Purpose: The purpose of this study is to critically examine the Theory of Change (ToC)’s strengths and weaknesses of the concept and its application, which has recently been actively applied by multilateral and bilateral organizations, civil society, and various foundations in Korea. The article is to provide epistemological, conceptual, and methodological implications for the development of cooperation policies and practices.
 Originality: This study has significance in comprehensively examining the concept and problems of this approach, going beyond the growing interest in change theory, which has recently received a lot of attention from domestic development cooperation agencies and evaluation practitioners in Korea. In particular, it is intended to provide a thorough academic and methodological review at the initial stage of institutionalization so that the tools of development cooperation strategy and program establishment and evaluation developed in the West are not applied uncritically to domestic and international projects of Korea.
 Methodology: This paper first examines the social constructivist position of change theory compared to positivist and interpretative/transformative evaluation methods in various evaluation paradigms and flows. Recent confusions and challenges to the theory of change expressed in the literature and seminars collected over 12 months and the five related methodological workshops were identified based on (i) Program Theory, (ii) Research Methods, (i) Vision of Development Cooperation Activities The analysis was divided into epistemology and value.
 Result: The theory of change, which has been actively applied in the UK and the United States has not only been applied to development cooperation evaluation, but has been widely used in education, health, social protection, water and sanitation, community development and environment. This study found that first, in regards to program theory, ToC clearly is a bridge that can most effectively materialize when clarifiers context, and assumption in discussing how to induce intended change in a program theory. Second, in the methodological aspect, ToC was the most instrumental in program-level interventions, thematic and cluster strategy development, and evaluation, rather than a small-scale project type evaluation. There were a series of challenges found such as a lack of clear and technically poor logic that occurs when expert verification is absent, the qualitative difference in the composition of the theory of change according to the beliefs and capabilities of the facilitator, and the limitations of persuading donors compared to evaluation based on rigors empirical analysis. Third, in terms of epistemological perspectives on the evaluation, the theory of change is not simply expanded in order to replace PDM in Korea but is used to comprehensively visualized to promote social change and social change in regards to results, context, and pathways of social change. Based on the value and belief that it can be used as a tool and approach for innovation in development cooperation, ToC in Korea has numerous potentials for serving its purpose in both public and non-profit fields.
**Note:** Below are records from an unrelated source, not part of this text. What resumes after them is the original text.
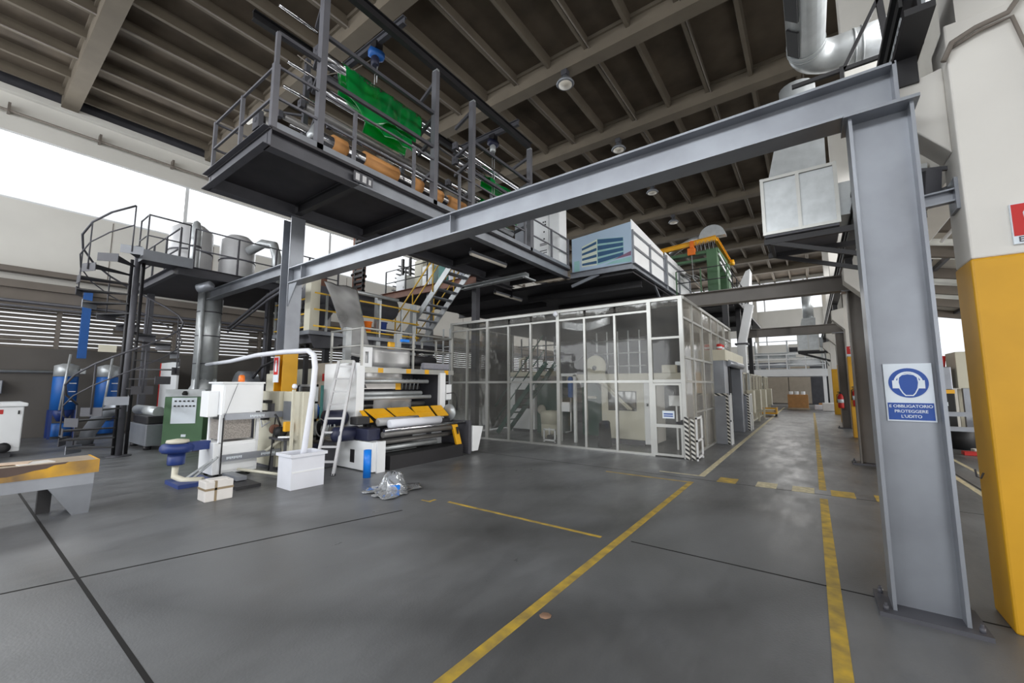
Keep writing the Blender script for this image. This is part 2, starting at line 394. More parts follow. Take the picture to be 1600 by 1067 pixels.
struct('service_pipe', MB().tube([(WX+.2,-7,9.95),(WX+.2,44,9.95)], .04, 8), GUTTER, wl)
for y in range(-6, 30, 2):
    struct('pipe_bracket', MB().box(WX, WX+.24, y+.4, y+.46, 9.9, 10.2), GUTTER, wl)
struct('service_pipe', MB().tube([(WX+.15,-7,4.15),(WX+.15,44,4.15)], .05, 8).tube([(WX+.3,-7,3.98),(WX+.3,44,3.98)], .035, 8), STEELD, wl)
struct('service_pipe', MB().tube([(WX+.12,-7,2.02),(WX+.12,2.1,2.02)], .045, 8), GALV, wl)
wj = MB()
for y in range(-6, 44, 3): wj.box(WX, WX+.01, y-.01, y+.01, 5.2, 7.25)
struct('sheet_joints', wj, GUTTER, wl)
# clerestory and louvre windows of the left wall
w1 = MB()
for y in range(-7, 44, 6): w1.box(WX-.2, WX-.05, y-.06, y+.06, 7.3, 9.42)
w1.box(WX-.2, WX-.02, -7, 44, 7.3, 7.36); w1.box(WX-.2, WX-.02, -7, 44, 9.36, 9.42)
struct('window_1', w1, WHITE)
w2 = MB()
for k in range(9):
    z = 2.79+k*.135; w2.obox((WX-.1, 18.5, z), (.16, 51, .045), 0, 0, .5)
for y in range(-7, 44, 3): w2.box(WX-.22, WX-.02, y-.05, y+.05, 2.75, 3.95)
struct('window_2', w2, GUTTER)
w3 = MB()
for y in [-5.2, -.9, 3.3, 7.6]:
    for k in range(9): 
        if random.random() < .5: w3.box(WX-.16, WX-.14, y, y+random.uniform(.5,2.2), 2.79+k*.135, 2.9+k*.135)
struct('window_3', w3, CORRUG)

# right side: pillars carry a wall with a clerestory
wr = struct('wall_right', MB().box(1.63, 1.9, -9, 44, 4.6, 6.65), OFFW, org=(1.7,0,4.6))
struct('upper_sheet', MB().box(1.63, 1.9, -9, 44, 8.5, CZ-.02), OFFW, wr)
struct('beam_band', MB().box(1.63, 1.98, -9, 44, 4.3, 4.62), OFFW, wr)
w4 = MB()
for y in range(-7, 44, 2): w4.box(1.66, 1.78, y-.04, y+.04, 6.65, 8.5)
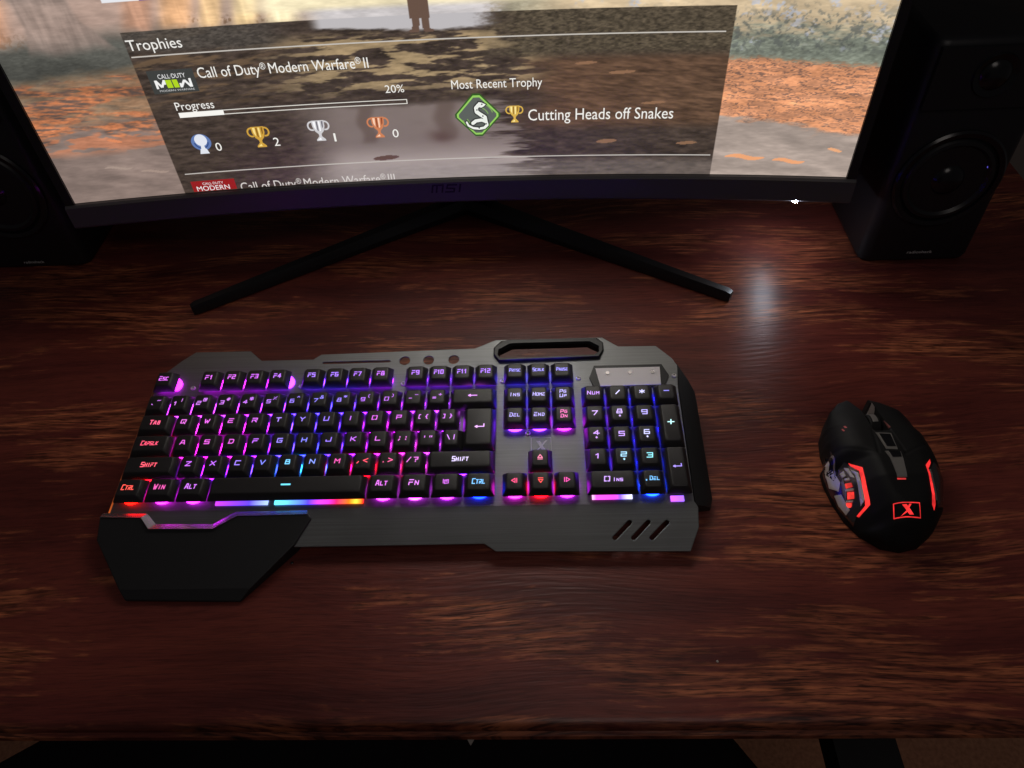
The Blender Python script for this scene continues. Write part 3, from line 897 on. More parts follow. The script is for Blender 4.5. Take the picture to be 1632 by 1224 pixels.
# --- frame: chin, bezels and back shell swept along the curve
def sweep(prof, a0, a1, k=40):
    bm = bmesh.new()
    loft(bm, [[mp_(a0 + (a1 - a0) * i / k, v, n) for n, v in prof] for i in range(k + 1)])
    return bm
BZ = 0.0085
chin = monp('chin', sweep([(-0.001, -0.0003), (0.0030, -0.0006), (0.0052, -0.0024), (0.0056, -0.0215), (0.0042, -0.0235), (-0.030, -0.0235), (-0.030, -0.0003)], -SW - BZ, SW + BZ), M_chin, smooth=30)
for s in (-1, 1):
    bm = bmesh.new()
    rings = []
    for v in np.linspace(0.0, SH + BZ, 24):
        a_in, a_out = s * (SW + 0.0002), s * (SW + BZ)
        rings.append([mp_(a_in, v, -0.001), mp_(a_in, v, 0.0022), mp_(a_out - s * 0.001, v, 0.0030), mp_(a_out, v, 0.002), mp_(a_out, v, -0.028), mp_(a_in, v, -0.028)])
    loft(bm, rings)
    monp('side_bezel', bm, M_black, smooth=30)
monp('top_bezel', sweep([(-0.001, SH + 0.0002), (0.0022, SH + 0.0002), (0.003, SH + BZ), (-0.028, SH + BZ), (-0.028, SH + 0.0002)], -SW, SW), M_black, smooth=30)
bm = sweep([(-0.0025, 0.0), (-0.034, 0.0), (-0.055, 0.10), (-0.062, 0.20), (-0.055, 0.32), (-0.032, SH), (-0.0025, SH)], -SW, SW, 30)
monp('back_shell', bm, M_black, smooth=30)
# maker's mark pressed into the chin
bm = bmesh.new()
for txt, xs in (('m', 0), ):
    pass
MARK = [[(0, 0), (1.2, 6), (9.0, 6), (7.9, 0)], [(4.5, 6), (3.4, 0)],
        [(19.5, 6), (12.6, 6), (11.8, 3.2), (17.6, 2.8), (17.0, 0), (10.6, 0)], [(21.2, 0), (22.4, 6)]]
for pl_ in MARK:
    stroke_quads(bm, pl_, 0.0016, 0, lambda x, y: (-0.0215 + x * 0.00122, -0.0118 + y * 0.00118))
for v in bm.verts:
    v.co = mp_(v.co.x, v.co.y, 0.0057)
monp('maker_mark', bm, M_dimprint, parent=chin)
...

 Conclusions and Implication: ToC as the 'Big T' and 'Small T' approach suggested in this paper offers various conceptual and practical strengths to be applied to the policies, strategies, guidelines, and methodologies as new development cooperation for Korea’s international development. In order for the ToC approach to be applied in Korea's development cooperation as a new approach and method, active conceptual and methodological discussion in a critical manner is needed at the beginning of such adaptation. It is hoped that this approach will not be institutionalized in a hurry by limiting it to new tools.